The report in question, commissioned by the Joseph Rowntree Foundation, has found poverty increased during the first year of the Labour government. The number of people living below the government-recognised poverty line is 14 million. Those on "very low incomes" number eight million.
But critics take issue with the findings. We've never had it so good, they say, pointing to Department of Social Security statistics that reveal real household income rose 40% between 1979 and 1997. The problem with the report is that it judges poverty on a scale relative to incomes as a whole. The gap between low and medium income is growing, so those at the bottom are judged to be poor, even though they are not going hungry and enjoy many material benefits, such as televisions, videos and microwave ovens.
Whether they are all poor or not perhaps depends on your politics.

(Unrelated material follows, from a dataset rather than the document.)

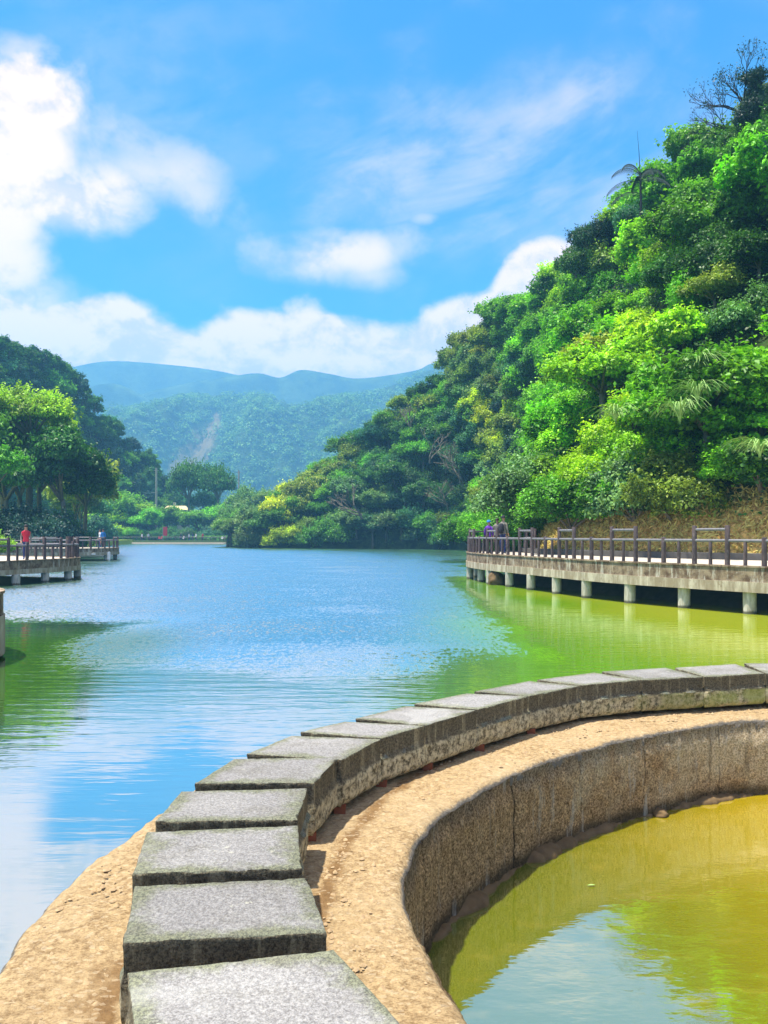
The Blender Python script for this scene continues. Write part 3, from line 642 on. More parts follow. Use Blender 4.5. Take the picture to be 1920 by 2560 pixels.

The red corner would argue that poverty is as much a state of mind as money. So when people's expectations are raised by the material wealth of society in general, but they cannot afford to be included, they are considered poor. Martin Barnes, director of the Child Poverty Action Group, was one of many who were scathing on the issue. "It is ironic that the report is published the same week that the Stock Market reaches new highs and when some people in the City are expecting Christmas bonuses of more than a million pounds," he said. Victim mentality But in its Wednesday leader, the Daily Telegraph turned the argument on its head. The widening gap between the bottom 10% of society and the average is not an indicator of worsening poverty but testament to "rising prosperity". Norman Dennis, author of The Invention of Permanent Poverty, says the Rowntree report and the raft of other poverty reports, perpetuate a victim mentality among those on lower incomes. "Poverty is a relative thing, but we have got to keep the perspective that the very poorest are well off in historical terms and world terms," he says. He recalls Britain in the 1930s, the decade before William Beveridge's landmark report on poverty which inspired the modern welfare system that exists today. "When I went to grammar school in the 1930s I was one of only 99 children to do so in Sunderland. University was unheard of. Today there are about 15,000 university places in Sunderland." Hand-up not hand out "In terms of wealth and opportunity, the difference between then and now is enormous." Mr Dennis, a member of the Labour Party, argues that prior to the 1970s, people were expected to work their way out of poverty. Since then they have looked to the government to provide the lift and this has engendered a dependency culture. "The working class used to be proud to work their own way up. Now there is no feeling of being working class among those at the bottom of the pile so they don't want to work their way out." But how many would take his argument all the way and turn back the clock to a pre-Beveridge Britain?